MISSION UPDATES | December 14, 2022

Sols 3682-3683: Perspective

Written by Scott VanBommel, Planetary Scientist at Washington University
This image was taken by Left Navigation Camera onboard NASA's Mars rover Curiosity on Sol 3681. Credits: NASA/JPL-Caltech.

This image was taken by Left Navigation Camera onboard NASA's Mars rover Curiosity on Sol 3681. Credits: NASA/JPL-Caltech. Download image ›

In yesterday’s blog, Natalie Moore wrote of our continued attempts to drill “Amapari” and word from our beloved rover that our drill was still on the ground when data arrived from Mars. Today we received confirmation that the arm had retracted from the surface, exposing the hole that prompted an earlier than expected termination of our latest drill attempt. These latest data confirmed we did not reach the desired depth and there was insufficient sample in the drill stem for analysis by CheMin and SAM. As such, the team decided not to pursue portion characterization activities and is considering foregoing further drilling attempts here. Instead, we are considering potentially sampling from the “Marker Band” when we expect to cross it again during our continued traverse up Mount Sharp.

It is easy to look at the post-drill images acquired of the workspace, such as the one headlining this blog (with the rover’s shadow nicely framing our drilled bedrock, itself outlined from its surroundings by cracks or voids that formed under the duress of the rover’s interrogation attempt) and think we did not get what we wanted here. But that’s hardly the whole story. Our intrepid decade-plus-old rover did her job remarkably. She drilled into the rock, noticed something was not right, and stopped. These safety mechanisms are in place should a situation just like this occur, potentially preventing more dire issues from arising such as irreversible damage to rover hardware.

Our drilling efforts at Amapari prompted me to take a broader perspective and remember what we are doing at a fundamental level. It can be easy to take for granted many aspects of exploring with our rover, as if there’s a magic wand we wave and a day or two later juicy morsels of data come from Mars in various forms, confirming or contrasting scientific theories we may have. But there is no magic wand. Decades of hard work and meticulous planning went into crafting a spacecraft and gently landing it on the surface of another planet.
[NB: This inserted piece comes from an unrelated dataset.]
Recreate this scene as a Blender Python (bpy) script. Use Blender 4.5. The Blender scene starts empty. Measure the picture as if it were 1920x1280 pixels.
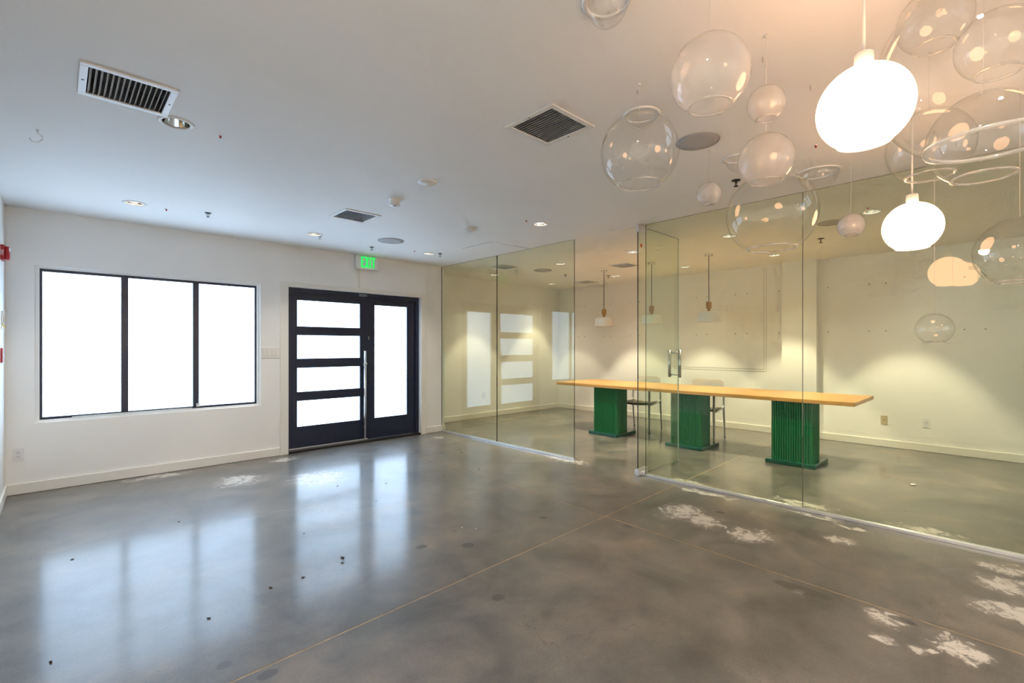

Curiosity is commanded by a remarkable international team spanning numerous disciplines. Together, we make these plans a reality.

We are exploring another world through the digital eyes of cameras built over a decade ago. The images acquired provide us with the data we need to not only drive and conduct image-based science, but also to deploy our 2.3 meter long robotic arm, the end of which has a 30 kg toolbox (referred to as a turret) equipped with a high-resolution camera (MAHLI), an X-ray spectrometer (APXS), a brush (DRT), a scoop, and our percussion drill. The fact that we are able to place these instruments at the end of a long and massive arm, with cm-to-sub-cm accuracy, on another planet, using only images, is remarkable in and of itself, whether it be to drill, or, as in today’s plan, acquire high-resolution images and in situ compositional data.

In today’s plan we acquired MAHLI images of the Amapari drill hole and tailings, as well as APXS geochemical analyses of the tailings and nearby mini-drill. These activities are complemented by ChemCam and Mastcam images of our drill workspace; the team opted to forgo LIBS analyses of the drill tailings given the potential to redistribute the drill tailings ahead of our APXS activities. To me, today also served as a reminder to maintain perspective and to not take for granted the complexity of executing a plan, and to not forget how capable our rover and team are, especially when Mars seemingly has its own agenda. In the days or weeks ahead, we will leave this location. Fresh landscapes and discoveries compel us forward.